Sadly, there will always be people like Hitler who seek to rewrite events to cast themselves in the most favorable light. We owe it to the victims of any mass murder, regardless of who commits it, to make sure the truth is told and remembered. The facts need not be manipulated or transformed into somebody’s expedient political message. People are wise enough to recognize the truth when it is presented without any agenda other than to make it known. And the dead we honor deserve no less.

NOTE: It is still possible to see this film in some cities. It opens September 24, 2010, in Boston, Washington DC, Baltimore, and San Diego, and October 1 in San Francisco, Berkeley, Phoenix, and Chicago. For more information, go to http://www.afilmunfinished.com.

Comments
  1. AD says:

    I like the interwoven themes in this post.

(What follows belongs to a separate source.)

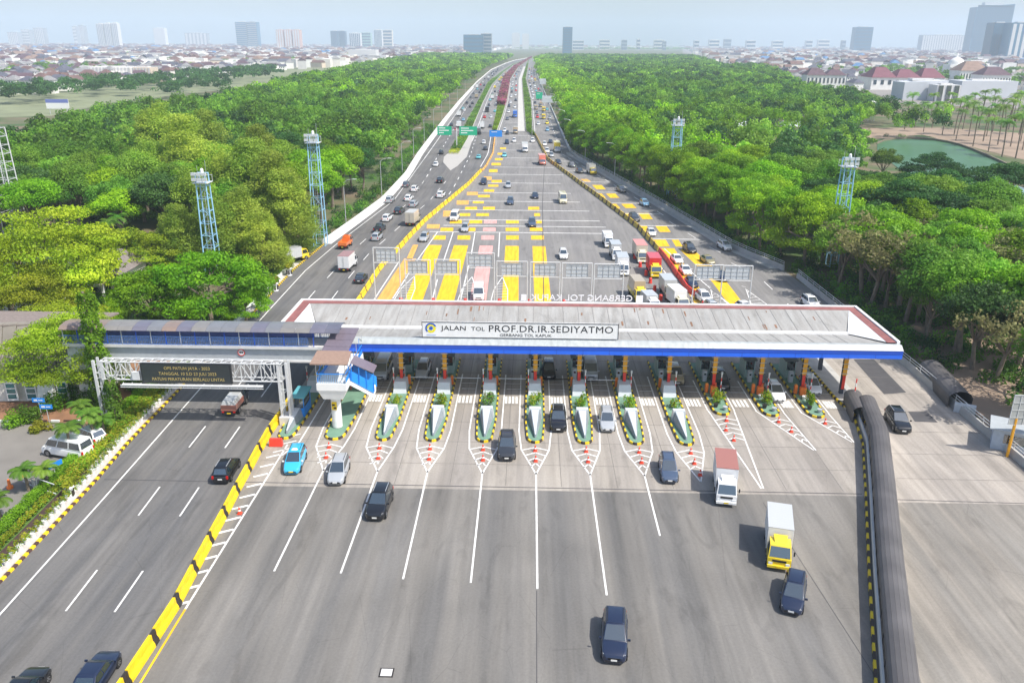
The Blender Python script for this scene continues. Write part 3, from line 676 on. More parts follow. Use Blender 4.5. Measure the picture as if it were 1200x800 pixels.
run_barrier([(y, x+.2) for y, x in BA], 270, 394, 6.0, 'road_barrier', lambda i: f'low orange kerb block, {ordn(i)} on the narrow strip below the median', 'orange kerb blocks on the median nose', mark_o, brn, h=.5)
dy = M('dull_yellow_paint', (.60, .42, .06), .6, var=.15)
run_barrier(RB, 163, 380, 4.3, 'road_barrier', lambda i: f'dull yellow and brown barrier block, {ordn(i)} of the line right of the entry lanes', 'yellow and brown barrier blocks right of the entry lanes', dy, brn, h=1.05, frac=.3)
run_barrier([(y, x+.1) for y, x in RB], 131, 161, 2.1, 'plastic_barrier', lambda i: f'red plastic barrier, {ordn(i)} of the line between trucks and cars behind the canopy', 'red plastic barriers behind the canopy', red, M('red_dark', (.5, .03, .02), .5), h=.9, frac=.08)

# ---------------- pedestrian bridge
pb = thing('pedestrian_bridge', 'covered pedestrian bridge with blue railing and grey girder over the left road', 'footbridge', (-38, 84.3, 0))
zb, zt = 6.0, 7.95
one('girder', pb, lambda b: (b.box(-14.4, 16.6, 0, 2.9, zb, zb+.22, conc_l), b.box(-14.2, 16.6, .2, 2.7, zb+.223, zt-.35, grey), b.box(-14.4, 16.6, -.1, 3.0, zt-.347, zt, conc_l)))
bl_r = M('railing_blue', (.07, .16, .42), .5, var=.15)
def rail_(b, x0, x1, y, z, n):
    b.box(x0, x1, y, y+.04, z+.93, z+1.0, bl_r)
    b.box(x0, x1, y+.01, y+.03, z+.5, z+.54, bl_r); b.box(x0, x1, y, y+.04, z, z+.10, bl_r); b.box(x0, x1, y+.012, y+.028, z+.68, z+.71, bl_r)
    for i in range(n+1):
        x = x0+(x1-x0)*i/n; b.box(x-.02, x+.02, y+.003, y+.037, z+.1, z+.93, bl_r)
lav = M('lavender_panel', (.16, .20, .48), .5, var=.1)
one('railing', pb, lambda b: (rail_(b, -14.3, 13.4, -.05, zt+.003, 150), rail_(b, -14.3, 16.4, 2.9, zt+.003, 150)))
one('railing_panel', pb, lambda b: b.box(-14.3, 13.4, 2.86, 2.89, zt+.1, zt+.9, lav))
def posts(b):
    for i in range(18): 
        for y in (-.02, 2.92): b.box(-14.2+i*1.66-.04, -14.2+i*1.66+.04, y-.03, y+.05, zt, zt+1.75, blue_d if i % 2 else steel)
each('post', pb, [(lambda b, i=i, y=y: b.box(-14.2+i*1.66-.04, -14.2+i*1.66+.04, y-.03, y+.05, zt, zt+1.75, blue_d if i % 2 else steel)) for i in range(18) for y in (-.02, 2.92)])
rc = [(.15, .145, .185), (.21, .20, .19), (.24, .18, .15), (.18, .185, .20), (.12, .12, .155)]
def rf(b):
    n = 19
    for i in range(n):
        x0, x1 = -14.5+i*1.66, -14.5+(i+1)*1.66-.03
        c = rc[(2, 2, 2, 1, 1, 0, 3, 2, 0, 1, 3, 3, 1, 0, 3, 1, 1, 0, 4)[i]]; m = M('roof_sheet_%d%d%d' % tuple(int(v*100) for v in c), c, .35, var=.12, scale=.8)
        pr = [(-.25, 1.72), (.3, 2.02), (1.45, 2.15), (2.6, 2.02), (3.15, 1.72)]
        for (ya, za), (yb_, zb_) in zip(pr[:-1], pr[1:]):
            b.hexa([(x0, ya, zt+za-.04), (x1, ya, zt+za-.04), (x1, yb_, zt+zb_-.04), (x0, yb_, zt+zb_-.04), (x0, ya, zt+za), (x1, ya, zt+za), (x1, yb_, zt+zb_), (x0, yb_, zt+zb_)], m)
one('roof', pb, rf)
one('pier', pb, lambda b: (b.box(-13.8, -12.2, .5, 2.4, 0, zb-.003, conc_l), b.hexa([(-14.0, 0.25, 4.4), (-12.0, .25, 4.4), (-12.0, 2.6, 4.4), (-14.0, 2.6, 4.4), (-14.3, 0.0, zb-.005), (-11.2, 0, zb-.005), (-11.2, 2.85, zb-.005), (-14.3, 2.85, zb-.005)], conc_l)))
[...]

    It reminds me of a few things:
    1) Related documentary films of remembrance: http://www.tothemthatsgone.com
    2) Authority on camera: http://www.youtube.com/watch?v=tE8Xom38Rd8&feature=youtu.be A video out yesterday from the Cato Institute.
    3) Different types of commemoration of 9/11 nine years out. http://www.clubtrillion.com/2010/09/reflecting-on-911.html. Admittedly, that post is much more light-hearted than yours, but I don’t think either are inappropriate. I think 9/11 reflections ought to be serious (as opposed to frivolous or uninformed, rather than as opposed to humorous) and genuine, but I think it is ok to mix in some chuckles alongside more traditional remembrances in 2010. I also think that thought offerings like yours always will be welcome, and you’ve demonstrated why.

    Thank you.

  2. mizbabygirl4 says:

    Thanks for your comment and the links. I agree with you 100%.